The enjoyment that can be gotten from stuff like eating is strangely dear to me... . I kind of feel that being able to appreciate the really basic things in life is important. The odd bit of sunshine I get walking between buildings at work. A cup of tea and a sit down when I've been running around all day. I've spent years being depressed by relationships and the one thing I learned was to grab every tiny bit of happiness.

I've also found a surprising lack of resentment in friends before. It's funny how often you think you have no-one and then someone comes popping out of the woodwork. At my lowest point ever, a couple of girls I hadn't seen properly in months appeared with a couple of bottles of wine and a large cake and basically let me tell them everything. To this day I'm not quite sure what I'd have done without them.


Title: Re: Things you do to de-stress
Post by: corraline on June 04, 2014, 01:05:36 AM
Redsky

the one thing I learned was to grab every tiny bit of happiness.

thanks

  :)


Title: Re: Things you do to de-stress
Post by: Red Sky on June 04, 2014, 01:30:03 AM
^ It took me so long to change my mindset to this. To stop letting my problems blind me to the fact that there are things to take pleasure in. Now it feels a little bit like a buffer from problems. Even with my latest relationship crisis, I've panicked, but I've not been totally brought down by it the way I would have a few years ago.

I wish I could have been that person all along. I wish I hadn't wasted my time at university by being permanently on the edge of a nervous breakdown. But as a kid I took so much for granted... . Would I be someone different now?

Total digression from topic, but just occurring to me actually how much my messed-up life has made me proactive about making myself happy and it makes me feel... . More okay. Less like I wasted those years.


Title: Re: Things you do to de-stress
Post by: Learning_curve74 on June 04, 2014, 02:05:05 PM
The enjoyment that can be gotten from stuff like eating is strangely dear to me... . I kind of feel that being able to appreciate the really basic things in life is important. The odd bit of sunshine I get walking between buildings at work. A cup of tea and a sit down when I've been running around all day. I've spent years being depressed by relationships and the one thing I learned was to grab every tiny bit of happiness.

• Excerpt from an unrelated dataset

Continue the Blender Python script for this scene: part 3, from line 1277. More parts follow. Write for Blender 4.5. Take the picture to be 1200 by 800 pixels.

That is totally awesome, RedSky!   |iiii

Some people would call this "mindfulness" which can be an important part of enjoying our lives more. I think if we kept a journal every day, tracking the things we considered "disasters" that felt like the end of our lives as well as the things that brought smiles to our faces, then in twenty years time when we re-read these journals, we might laugh at how inconsequential the disasters seem in hindsight whereas we'd have fond memories of the things that put a smile on our faces... .


Title: Re: Things you do to de-stress
Post by: jibber on June 04, 2014, 06:31:32 PM
Went climbing again with my brother today in an indoor park. The exercise helps of course, but what i find especially positive in climbing is pushing yourself to your limits. When you're up there in the wall 10 meters off the ground, you feel your strenght fading, you feel fear (it's the 2nd time in my life i did climbing), almost not able to go the last steps, your arms feel like jelly, you're gonna fall into the rope... . And then you push yourself one last time and reach the top of the wall with your last bit of energy!

I find pushing my own limits, doing things that scare me and overcome them, really helps me to feel more positive. :)


Title: Re: Things you do to de-stress
Post by: gary seven on June 04, 2014, 08:28:15 PM
Redsky thanks for opening a window.

I have been taking very small baby steps, but I am enjoying them.  I really like gardening, and I saw there is a neighbor who is having a yard sale with a lot of gardening stuff.

Four  years ago we left this town to start a new life in another state.  We had a great house, and I sold off all my gardening equipment.  Even some very dear topiary forms I had adored.  Put the house up for sale, lost 25% of what I paid and put 85% of the stuff in storage to hold until things calmed down. WE moved from 5200 sq ft to an 1100sq ft 3 bedroom 2 bath apt, with young kids.

You can guess how that worked out.  Two years at the new job and she gets us thrown out of the kids school and the town.  With young kids.  It was awful.   I had 6 weeks to find a house a job and a school. 

So we wind up back to the home state.  I managed to store one topiary.  It has taken 2 years but I have a delightful climbing hydrangea filling it up.

This year the kids and I reclaimed an abandoned garden and planted tomatoes.

But I miss my hedge trimmers and weed eater... . so I think I am going to take a chance and see what the neighbor has.  My house is so overgrown that a good trimming would make me feel good... . a bit of light, a bit of strength as I maneuver thru this devastating part of my life. 

I think of your note like a window has opened and some beautiful rays of light are shining in.  Thanks for brightening up my day.


Title: Re: Things you do to de-stress
Post by: Red Sky on June 04, 2014, 11:56:04 PM
Gary - it sounds like you've had an incredibly tough time and I hope you're healing now. Gardening with your kids sounds like an amazing idea - the kind of thing that they'll look back on fondly when they're older. Also no form of catharsis is better than destroying oversized weeds :)

Jibber - I agree that it's awesome to try new stuff and push yourself. I really felt this after my ultimate low with the ex I left over a year ago. I set myself a resolution of trying new things, because he was so stuck in the mud (or rather on the couch doing nothing all the time) that it made me want to try everything I can. Climbing is now added on my list of things I want to try!

LC, I love the journal idea. I kind of do this... . I keep a box full of tickets and souvenirs and random stuff that makes me smile, and once a month I make a photo collage to remind me what I did that month. I never knew that there was a name for this kind of thing but I can't agree with you more.